-- begin Supplied data --

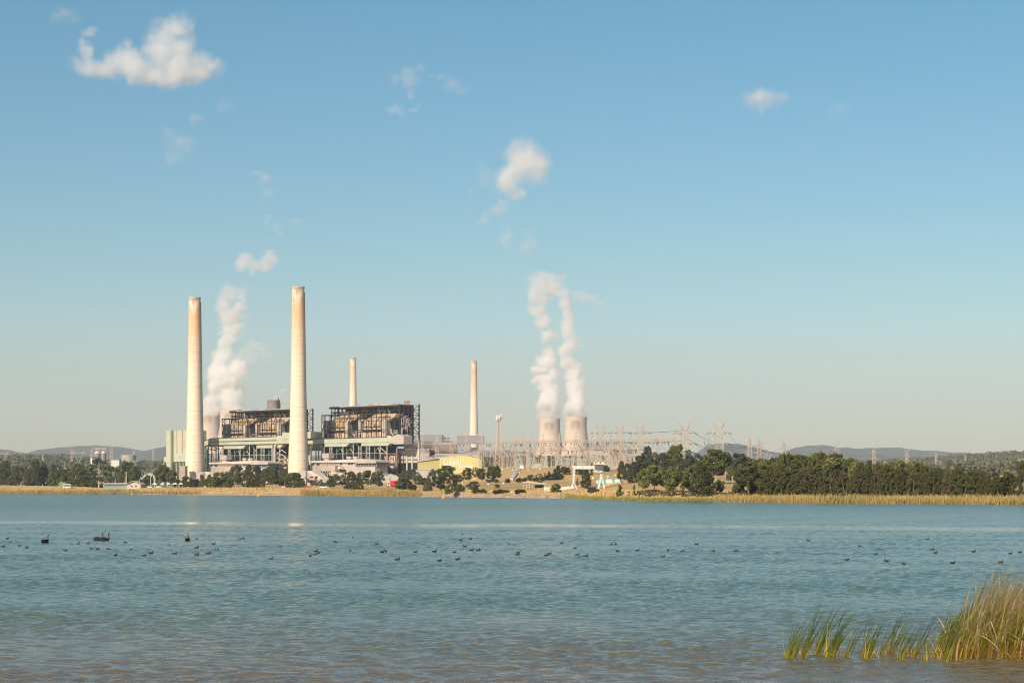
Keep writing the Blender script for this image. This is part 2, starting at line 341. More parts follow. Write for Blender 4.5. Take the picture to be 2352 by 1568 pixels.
# ------------------------------------------------------------------ rocks, reeds and grass at the far shore
def shore_rocks():
    base = bmesh.new(); bmesh.ops.create_icosphere(base, subdivisions=1, radius=1)
    bv = np.array([v.co[:] for v in base.verts]); bf = np.array([[v.index for v in f.verts] for f in base.faces]); base.free()
    V = []; Fc = []; k = 0
    for _ in range(2600):
        u = rnd.choice([rnd.uniform(300, 700), rnd.uniform(880, 1300), rnd.uniform(960, 1300)]); a, b = tcol(u)
        f = rnd.random() ** 1.4 * .8; Y = a[0] + (a[1] - a[0]) * f - .4; z = b[1] * f; s = rnd.uniform(.25, .75)
        q = bv * (1 + .35 * nr.normal(size=(len(bv), 1)) * .6) * [s * 1.3, s, s * .7]
        V.append(q + [(u - UH) / F * Y, Y, z]); Fc.append(bf + k); k += len(bv)
    m_ = mat('shore_stone', (.40, .31, .22), .9, .3, .6, (.16, .12, .09), .7)
    tag(np_mesh('shore_rocks', np.vstack(V), np.vstack(Fc), m_), 'pale tan boulders lining the far waterline', kind='stuff')
shore_rocks()
def blades(name, label, spots, m_, hgt, w, lean=.12):
    """spots: list of (x, y, z, scale); three-sided upright blades"""
    P = np.array(spots); n = len(P); h = hgt * P[:, 3] * (.6 + .6 * nr.rand(n)); an = nr.rand(n) * 3.14; lx = (nr.normal(size=n) * .12 + lean) * h; ly = nr.normal(size=n) * .12 * h
    dx = np.cos(an) * w / 2; dy = np.sin(an) * w / 2; z0 = P[:, 2] - .1
    V = np.stack([np.stack([P[:, 0] - dx, P[:, 1] - dy, z0], -1), np.stack([P[:, 0] + dx, P[:, 1] + dy, z0], -1),
                  np.stack([P[:, 0] + dx * .5 + lx, P[:, 1] + dy * .5 + ly, z0 + h], -1), np.stack([P[:, 0] - dx * .5 + lx, P[:, 1] - dy * .5 + ly, z0 + h], -1)], 1).reshape(-1, 3)
    i = np.arange(n) * 4; o = np_mesh(name, V, np.stack([i, i + 1, i + 2, i + 3], -1), m_); tag(o, label, kind='stuff')
def reed_mat(name, a, b, c):
    m_, n_, bs = newmat(name); P = n_.pos('Object')
    f1 = n_.noise(n_.vmath('MULTIPLY', P, (.05, .05, .1)), 1, 4, .6); f2 = n_.noise(n_.vmath('MULTIPLY', P, (1.6, 1.6, .15)), 1, 2, .6)
    n_.put(bs.inputs['Base Color'], n_.mix(n_.mrange(f2, .35, .65), n_.mix(n_.mrange(f1, .38, .62), a, b), c)); bs.inputs['Roughness'].default_value = .8
    bs.inputs['Specular IOR Level'].default_value = .15
    return m_
M_reed = reed_mat('shore_reed', (.14, .155, .042), (.35, .25, .085), (.48, .34, .14))
M_reedg = reed_mat('green_shore_reed', (.12, .15, .04), (.22, .23, .065), (.34, .30, .10))
M_dry = reed_mat('dry_grass_blades', (.46, .31, .12), (.38, .26, .10), (.60, .43, .20))
def strip(u0, u1, d0, d1, n):
    out = []
    for _ in range(n):
        u = rnd.uniform(u0, u1); a, b = tcol(u); Y = a[0] + rnd.uniform(d0, d1)
        out.append(((u - UH) / F * Y, Y, max(-.1, Hu(u, Y)), rnd.uniform(.7, 1.1) * (1 + .25 * mnoise.noise(Vector((u * .08, 0, 0))))))
    return out
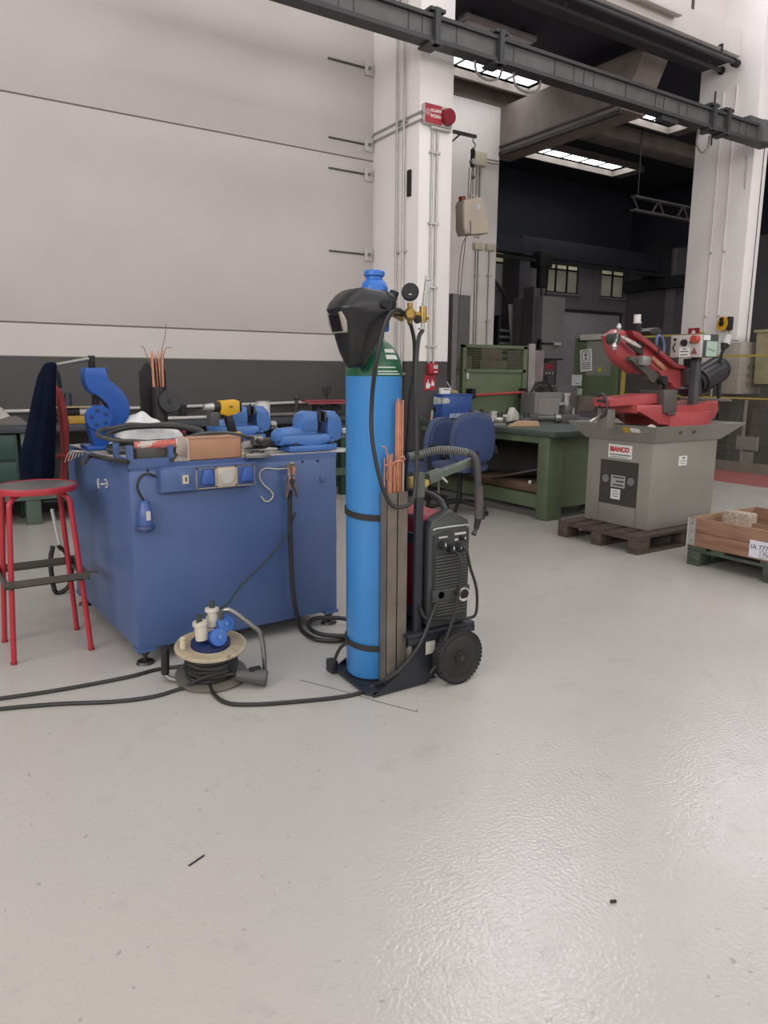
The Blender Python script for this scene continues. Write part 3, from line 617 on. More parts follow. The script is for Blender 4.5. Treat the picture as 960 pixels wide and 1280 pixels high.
tw = [[(1.622, 2.44, .9), (1.618, 2.43, .98), (1.60, 2.42, 1.03), (1.585, 2.42, 1.035)], [(1.64, 2.435, .9), (1.64, 2.43, .96), (1.67, 2.42, .975), (1.69, 2.42, .965)], [(1.63, 2.43, .9), (1.62, 2.425, .955), (1.60, 2.42, .96)], [(1.66, 2.44, .85), (1.668, 2.43, .97), (1.69, 2.425, .99), (1.70, 2.425, .975)]]
for i, p in enumerate(tw): MB().tube([Vector(q)-Vector(p[0]) for q in p], .003, 5, 4).thing('bent_rod', copper, ['long bent copper rod end curling left over the tube', 'bent copper rod end curling right across the tubes', 'short bent copper rod end at the far left of the tube', 'bent copper rod end at the right of the tubes'][i], 'rod', p[0])

# welding power source
t = T('welding_machine', 'red and dark grey welding power source on the trolley shelf', 'welder', (1.81, 2.41, .242))
WX, WY, WZ = .222, .42, .5
MB().mm((.012, .02, .03), (WX-.012, WY-.02, WZ-.03), bev=.015).part('case', mat('welder_red', '9e2430', .4, var=.06), t, 'red case')
MB().prism([(0, .02), (.02, 0), (WX-.02, 0), (WX, .02), (WX, .41), (WX-.012, .46), (WX*.7, .485), (WX*.5, .515), (WX*.3, .49), (.015, .47), (0, .43)], .06, FR((0, .02, 0), (1, 0, 0), (0, 0, 1)), bev=.012).part('front_frame', dgrey, t, 'dark grey moulded front frame')
MB().prism([(0, .02), (.02, 0), (WX-.02, 0), (WX, .02), (WX, .41), (WX-.012, .46), (WX*.7, .485), (WX*.5, .515), (WX*.3, .49), (.015, .47), (0, .43)], .06, FR((0, WY-.02, 0), (1, 0, 0), (0, 0, 1)), bev=.012).part('rear_frame', dgrey, t)
MB().tube([(WX*.5, .02, .5), (WX*.5, .08, .545), (WX*.5, .2, .56), (WX*.5, .34, .545), (WX*.5, WY-.02, .5)], .014, 10).part('handle', dgrey, t)
MB().prism([(.02, .03), (WX-.02, .03), (WX-.016, .4), (WX*.5, .425), (.02, .41)], .008, FR((0, -.012, 0), (1, 0, 0), (0, 0, 1))).part('front_panel', mat('panel_grey', '343636', .5), t)
lou = MB().mm((0, -.024, 0), (.168, -.012, .0075), bev=.001).part('louvre', mat('louvre_grey', '444645', .5), t, loc=(.028, 0, .055))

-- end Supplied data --

§ Problem:
Retype the portion of the data above that starts on the line with "The Blender Python" and finishes on the line with "for i, p in", including both of those lines.

§ Complete answer:
The Blender Python script for this scene continues. Write part 3, from line 617 on. More parts follow. The script is for Blender 4.5. Treat the picture as 960 pixels wide and 1280 pixels high.
tw = [[(1.622, 2.44, .9), (1.618, 2.43, .98), (1.60, 2.42, 1.03), (1.585, 2.42, 1.035)], [(1.64, 2.435, .9), (1.64, 2.43, .96), (1.67, 2.42, .975), (1.69, 2.42, .965)], [(1.63, 2.43, .9), (1.62, 2.425, .955), (1.60, 2.42, .96)], [(1.66, 2.44, .85), (1.668, 2.43, .97), (1.69, 2.425, .99), (1.70, 2.425, .975)]]
for i, p in enumerate(tw): MB().tube([Vector(q)-Vector(p[0]) for q in p], .003, 5, 4).thing('bent_rod', copper, ['long bent copper rod end curling left over the tube', 'bent copper rod end curling right across the tubes', 'short bent copper rod end at the far left of the tube', 'bent copper rod end at the right of the tubes'][i], 'rod', p[0])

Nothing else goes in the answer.